In het verslag aan de Koning van voormeld koninklijk besluit werd duidelijk alleen de leeftijd geviseerd en geen andere gegevens.

Bovendien moet worden opgemerkt dat bingo’s op dezelfde wijze behandeld worden als weddenschappen en loterijproducten. Zij zijn verboden voor minderjarigen maar worden niet beschouwd als kansspelen waarvoor een registratieplicht geldt in de zin van de kansspelwet zodat het EPIS-systeem niet wordt toegepast op de bingotoestellen.
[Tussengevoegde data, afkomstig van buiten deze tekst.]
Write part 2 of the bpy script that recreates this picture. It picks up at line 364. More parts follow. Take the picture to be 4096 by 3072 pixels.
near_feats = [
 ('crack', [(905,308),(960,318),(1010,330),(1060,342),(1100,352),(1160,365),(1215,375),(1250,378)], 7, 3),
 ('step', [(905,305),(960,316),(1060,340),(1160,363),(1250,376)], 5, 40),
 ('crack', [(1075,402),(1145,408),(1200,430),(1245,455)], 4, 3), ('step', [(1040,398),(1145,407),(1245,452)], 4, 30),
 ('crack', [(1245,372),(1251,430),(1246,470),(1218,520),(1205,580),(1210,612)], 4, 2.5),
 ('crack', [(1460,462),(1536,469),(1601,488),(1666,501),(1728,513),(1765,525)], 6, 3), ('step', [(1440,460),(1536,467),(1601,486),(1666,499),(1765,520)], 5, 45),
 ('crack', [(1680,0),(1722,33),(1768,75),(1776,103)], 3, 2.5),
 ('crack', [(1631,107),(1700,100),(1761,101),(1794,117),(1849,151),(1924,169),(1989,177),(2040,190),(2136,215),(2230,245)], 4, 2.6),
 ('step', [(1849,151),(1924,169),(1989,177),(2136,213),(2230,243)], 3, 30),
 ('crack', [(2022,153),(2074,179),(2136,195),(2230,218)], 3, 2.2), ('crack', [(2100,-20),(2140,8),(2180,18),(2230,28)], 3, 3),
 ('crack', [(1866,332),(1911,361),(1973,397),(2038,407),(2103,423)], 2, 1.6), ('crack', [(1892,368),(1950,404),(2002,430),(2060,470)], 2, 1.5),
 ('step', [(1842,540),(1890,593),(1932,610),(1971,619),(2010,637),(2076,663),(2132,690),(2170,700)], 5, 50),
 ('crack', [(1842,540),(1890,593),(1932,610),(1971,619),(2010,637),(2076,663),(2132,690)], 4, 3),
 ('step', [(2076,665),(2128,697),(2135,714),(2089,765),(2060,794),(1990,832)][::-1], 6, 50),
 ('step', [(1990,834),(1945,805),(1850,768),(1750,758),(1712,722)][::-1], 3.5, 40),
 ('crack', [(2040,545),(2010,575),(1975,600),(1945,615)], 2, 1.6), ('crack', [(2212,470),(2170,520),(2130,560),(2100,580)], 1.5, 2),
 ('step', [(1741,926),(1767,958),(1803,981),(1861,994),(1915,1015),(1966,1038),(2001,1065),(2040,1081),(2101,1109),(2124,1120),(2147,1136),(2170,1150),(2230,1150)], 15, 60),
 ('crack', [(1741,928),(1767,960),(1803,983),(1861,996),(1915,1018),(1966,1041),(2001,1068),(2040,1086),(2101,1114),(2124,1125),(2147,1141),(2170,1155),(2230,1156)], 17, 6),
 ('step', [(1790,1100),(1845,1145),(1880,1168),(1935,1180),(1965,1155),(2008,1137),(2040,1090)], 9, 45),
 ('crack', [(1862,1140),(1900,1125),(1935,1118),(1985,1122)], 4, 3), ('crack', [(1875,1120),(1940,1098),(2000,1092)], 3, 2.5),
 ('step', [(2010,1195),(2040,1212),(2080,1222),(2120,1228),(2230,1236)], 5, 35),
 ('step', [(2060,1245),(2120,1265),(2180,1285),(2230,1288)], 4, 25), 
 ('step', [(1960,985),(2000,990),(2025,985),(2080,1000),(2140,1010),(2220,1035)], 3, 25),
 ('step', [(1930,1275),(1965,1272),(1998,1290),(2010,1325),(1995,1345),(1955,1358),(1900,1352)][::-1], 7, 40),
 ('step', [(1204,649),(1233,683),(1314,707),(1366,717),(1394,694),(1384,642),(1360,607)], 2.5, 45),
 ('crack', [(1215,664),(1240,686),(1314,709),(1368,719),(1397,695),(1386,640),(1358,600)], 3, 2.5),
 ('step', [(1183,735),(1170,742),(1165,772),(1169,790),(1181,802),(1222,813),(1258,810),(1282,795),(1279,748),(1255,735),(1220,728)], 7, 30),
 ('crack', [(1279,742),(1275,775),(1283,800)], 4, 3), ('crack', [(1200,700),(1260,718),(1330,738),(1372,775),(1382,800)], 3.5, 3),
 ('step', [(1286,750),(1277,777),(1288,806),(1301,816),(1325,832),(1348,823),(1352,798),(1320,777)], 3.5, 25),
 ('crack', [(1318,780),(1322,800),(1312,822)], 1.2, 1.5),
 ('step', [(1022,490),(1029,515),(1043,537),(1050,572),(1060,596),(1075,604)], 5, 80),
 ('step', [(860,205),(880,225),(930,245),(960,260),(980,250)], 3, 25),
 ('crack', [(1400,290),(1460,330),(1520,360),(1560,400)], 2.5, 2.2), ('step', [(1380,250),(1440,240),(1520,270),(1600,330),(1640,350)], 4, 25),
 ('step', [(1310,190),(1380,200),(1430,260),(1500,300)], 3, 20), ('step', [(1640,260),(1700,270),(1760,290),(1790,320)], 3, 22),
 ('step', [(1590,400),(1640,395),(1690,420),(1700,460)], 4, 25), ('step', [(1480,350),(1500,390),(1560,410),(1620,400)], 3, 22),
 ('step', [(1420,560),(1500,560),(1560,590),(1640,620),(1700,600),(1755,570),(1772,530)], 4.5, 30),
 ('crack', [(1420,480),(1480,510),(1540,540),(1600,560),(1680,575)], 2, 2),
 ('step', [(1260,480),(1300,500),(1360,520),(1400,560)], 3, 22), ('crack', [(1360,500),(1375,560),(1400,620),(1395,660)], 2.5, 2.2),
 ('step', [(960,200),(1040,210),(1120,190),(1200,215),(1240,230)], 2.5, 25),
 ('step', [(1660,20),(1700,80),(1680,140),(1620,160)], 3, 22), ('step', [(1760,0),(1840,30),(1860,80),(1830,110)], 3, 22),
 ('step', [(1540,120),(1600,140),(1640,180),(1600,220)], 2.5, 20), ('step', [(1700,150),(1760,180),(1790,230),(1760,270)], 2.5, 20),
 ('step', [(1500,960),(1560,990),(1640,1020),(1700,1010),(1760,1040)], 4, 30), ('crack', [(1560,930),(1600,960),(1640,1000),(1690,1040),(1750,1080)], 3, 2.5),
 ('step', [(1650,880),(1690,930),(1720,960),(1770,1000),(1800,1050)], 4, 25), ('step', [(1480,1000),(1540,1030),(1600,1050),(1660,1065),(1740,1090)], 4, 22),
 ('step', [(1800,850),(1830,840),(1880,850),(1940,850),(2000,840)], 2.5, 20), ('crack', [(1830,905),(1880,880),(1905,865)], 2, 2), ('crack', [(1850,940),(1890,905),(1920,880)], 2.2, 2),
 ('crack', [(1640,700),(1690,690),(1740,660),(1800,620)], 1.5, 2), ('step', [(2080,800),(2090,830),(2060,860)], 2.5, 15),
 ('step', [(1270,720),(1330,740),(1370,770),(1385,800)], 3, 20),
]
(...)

Voor wat betreft de laagdrempeligheid en de vrije toegankelijkheid van bingo’s zou het nodig zijn dat een wetenschappelijke studie het gevaarlijkheidsrisico van bingo’s en de toegankelijkheid nader zou omschrijven. Er werd door de Kansspelcommissie een dergelijke studie gevraagd. De controledienst van de Kansspelcommissie heeft reeds diverse malen minderjarigen betrapt die op deze toestellen speelden, het gevolg is steeds een consequente intrekking geweest door de Kansspelcommissie van de vergunning , naast strafrechtelijke vervolging. De Kansspelcommissie tracht ook de plaatselijke politiediensten te sensibiliseren omtrent dit gegeven.